94: Cannibal Corpse - The Wretched Spawn

One of the most extreme acts in the history of metal and also one the most riotous. If there was ever a band worthy of a George A. Romero Award in metal, this is your shoo-in victor. Yeah, Vile, Gore Obsessed and Eaten Back to Life are more hardcore than The Wretched Spawn, but it's the extra attention to layers and precision shredding plus a few random slivers of musicality that makes this one a Can't Live Without.

93: Black Sabbath - Vol. 4

Of those recorded in the Ozzy regime of Black Sabbath, the first few albums are faithfully mentioned on everyone's list (and they may appear on this one too, so stay tuned), yet Vol. 4 is an underrated classic cherished by deep metal aficianados. You're not going to hear many people cite "Snowblind," "Changes" and "St. Vitus' Dance" when asked to call up their favorite Sabbath tune, but you should hear them more often. "Supernaut" rules this sucker and was niftily covered by Al Jourgensen's 1000 Homo DJs.

92: Lizzy Borden - Menace to Society

Tough to pick between this one and Love You to Pieces as Lizzy's greatest album, but why fight it?
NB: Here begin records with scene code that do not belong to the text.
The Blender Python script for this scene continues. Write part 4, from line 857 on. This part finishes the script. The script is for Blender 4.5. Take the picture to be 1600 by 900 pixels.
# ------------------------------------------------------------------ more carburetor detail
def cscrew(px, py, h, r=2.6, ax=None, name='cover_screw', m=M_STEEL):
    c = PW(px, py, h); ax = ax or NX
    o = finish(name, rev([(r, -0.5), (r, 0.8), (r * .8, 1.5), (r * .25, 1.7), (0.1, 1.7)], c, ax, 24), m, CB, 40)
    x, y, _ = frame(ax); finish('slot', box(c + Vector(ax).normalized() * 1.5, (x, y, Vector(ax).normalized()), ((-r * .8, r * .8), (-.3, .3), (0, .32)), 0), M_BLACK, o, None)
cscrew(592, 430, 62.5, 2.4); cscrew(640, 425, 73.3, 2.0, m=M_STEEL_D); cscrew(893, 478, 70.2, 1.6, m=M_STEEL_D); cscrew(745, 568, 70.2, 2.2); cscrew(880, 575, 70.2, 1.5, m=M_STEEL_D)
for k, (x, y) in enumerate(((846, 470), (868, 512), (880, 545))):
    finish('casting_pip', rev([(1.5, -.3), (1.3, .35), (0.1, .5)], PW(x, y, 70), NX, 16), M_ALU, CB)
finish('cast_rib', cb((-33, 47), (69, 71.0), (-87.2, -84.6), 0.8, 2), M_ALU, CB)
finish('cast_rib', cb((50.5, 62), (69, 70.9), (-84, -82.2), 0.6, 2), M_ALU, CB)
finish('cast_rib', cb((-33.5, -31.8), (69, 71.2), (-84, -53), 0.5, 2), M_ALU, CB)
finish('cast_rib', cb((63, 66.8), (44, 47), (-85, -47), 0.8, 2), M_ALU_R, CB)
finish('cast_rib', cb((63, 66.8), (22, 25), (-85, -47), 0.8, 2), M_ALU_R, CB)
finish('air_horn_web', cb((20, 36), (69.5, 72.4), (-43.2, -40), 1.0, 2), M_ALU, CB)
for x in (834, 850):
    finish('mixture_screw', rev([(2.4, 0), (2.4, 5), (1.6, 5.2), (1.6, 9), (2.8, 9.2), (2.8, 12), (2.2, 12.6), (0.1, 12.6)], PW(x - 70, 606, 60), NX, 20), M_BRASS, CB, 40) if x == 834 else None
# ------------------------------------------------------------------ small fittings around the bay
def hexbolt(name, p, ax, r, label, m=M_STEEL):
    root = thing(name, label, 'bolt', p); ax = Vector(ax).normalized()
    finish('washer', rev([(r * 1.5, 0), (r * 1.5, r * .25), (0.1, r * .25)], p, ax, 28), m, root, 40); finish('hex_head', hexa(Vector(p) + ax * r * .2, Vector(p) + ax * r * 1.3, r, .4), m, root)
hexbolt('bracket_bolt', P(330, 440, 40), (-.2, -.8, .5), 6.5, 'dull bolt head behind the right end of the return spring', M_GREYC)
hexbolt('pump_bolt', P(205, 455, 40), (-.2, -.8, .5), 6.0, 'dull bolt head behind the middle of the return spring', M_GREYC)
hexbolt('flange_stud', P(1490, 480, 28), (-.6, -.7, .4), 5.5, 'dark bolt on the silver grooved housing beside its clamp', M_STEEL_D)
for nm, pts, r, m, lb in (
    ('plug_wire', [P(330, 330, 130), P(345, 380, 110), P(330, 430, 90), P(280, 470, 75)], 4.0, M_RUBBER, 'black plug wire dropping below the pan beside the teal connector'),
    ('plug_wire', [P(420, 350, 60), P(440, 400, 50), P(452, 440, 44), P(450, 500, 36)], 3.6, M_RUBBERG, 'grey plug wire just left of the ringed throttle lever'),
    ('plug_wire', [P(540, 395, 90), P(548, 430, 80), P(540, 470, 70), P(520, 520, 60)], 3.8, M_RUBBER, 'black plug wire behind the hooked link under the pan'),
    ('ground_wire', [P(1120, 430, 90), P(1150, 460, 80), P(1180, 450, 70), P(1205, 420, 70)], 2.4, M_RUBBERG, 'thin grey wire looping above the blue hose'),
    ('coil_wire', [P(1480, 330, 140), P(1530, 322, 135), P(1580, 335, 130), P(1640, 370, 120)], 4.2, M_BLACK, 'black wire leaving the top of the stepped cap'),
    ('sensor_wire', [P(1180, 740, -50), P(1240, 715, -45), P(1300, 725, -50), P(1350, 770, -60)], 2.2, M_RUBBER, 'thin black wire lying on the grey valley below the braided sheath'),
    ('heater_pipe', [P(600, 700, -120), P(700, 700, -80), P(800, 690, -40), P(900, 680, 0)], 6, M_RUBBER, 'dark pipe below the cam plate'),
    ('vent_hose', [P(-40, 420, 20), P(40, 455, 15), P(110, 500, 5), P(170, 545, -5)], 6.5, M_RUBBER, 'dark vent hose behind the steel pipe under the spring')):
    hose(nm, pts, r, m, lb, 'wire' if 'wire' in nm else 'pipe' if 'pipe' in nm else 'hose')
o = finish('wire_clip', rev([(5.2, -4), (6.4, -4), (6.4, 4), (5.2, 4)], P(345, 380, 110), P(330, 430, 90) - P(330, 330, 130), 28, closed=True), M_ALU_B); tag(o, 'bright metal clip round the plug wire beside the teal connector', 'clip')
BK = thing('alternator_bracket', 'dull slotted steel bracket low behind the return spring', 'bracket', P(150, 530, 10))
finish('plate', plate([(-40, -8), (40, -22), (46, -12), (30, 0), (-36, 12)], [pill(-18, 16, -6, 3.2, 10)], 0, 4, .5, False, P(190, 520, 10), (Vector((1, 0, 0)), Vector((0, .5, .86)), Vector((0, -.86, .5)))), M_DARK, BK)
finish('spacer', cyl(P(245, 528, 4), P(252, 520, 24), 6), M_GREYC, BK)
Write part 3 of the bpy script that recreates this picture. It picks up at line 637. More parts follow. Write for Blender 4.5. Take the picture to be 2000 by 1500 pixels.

This one is full of turbo and a slick energy that borderlined a pop metal flair later tapped in full on Visual Lies. Lizzy is a master performer and Menace to Society is one of his legacy albums.

91: Anthrax - Fistful of Metal

While the world has over-debated who best leads Anthrax between Joey Belladonna and John Bush, let's not forget the short run of Neil Turbin who shrieked his guts out as the band was just coming up. This album is faster than Kyle Busch taken at a speed trap. Worthy of your time for that alone.

90: King Diamond - Abigail

The Stephen King of metal at his finest. Them, Conspiracy, House of God, Voodoo and The Spider's Lullabye are no slouches themselves, yet there's no getting around the King isn't--vocally speaking--for all tastes. Nevertheless, King Diamond's pole vaulting pipes do tell his tales of terror with effectiveness and Abigail is his crowning glory. You're cheating yourself out of a frightfully great time if you skip this masterwork of metal.


((( Headbang Here ))) said...

definitely curious to see the rest of this list. all mandatory selections here. rock on, ray. - alex

Metal Mark said...

I am pretty sure that I could live without Cannibal Corpse. The others are fine though although Isis makes me sleepy some times.

Ray Van Horn, Jr. said...

Alex, thank ya much, hope you enjoy.

Mark, I know you have an aversion to Isis. They require patience, definitely, but for me the quietude building up to climax is just a breathtaking experience. I know not everyone needs Cannibal Corpse, but from a metal standpoint, you have to include them for their relentless fury and the zany, over-the-top splatter nyuks.

Metal Mark said...

Ray-Isis are already, but the music tends to sit there a bit long. I don't think it's patience as much as it expecting the music to do more than wallow around.
I don't find Cannibal Corpse to be "zany". There is far better death metal out there and far better heavy noise as well.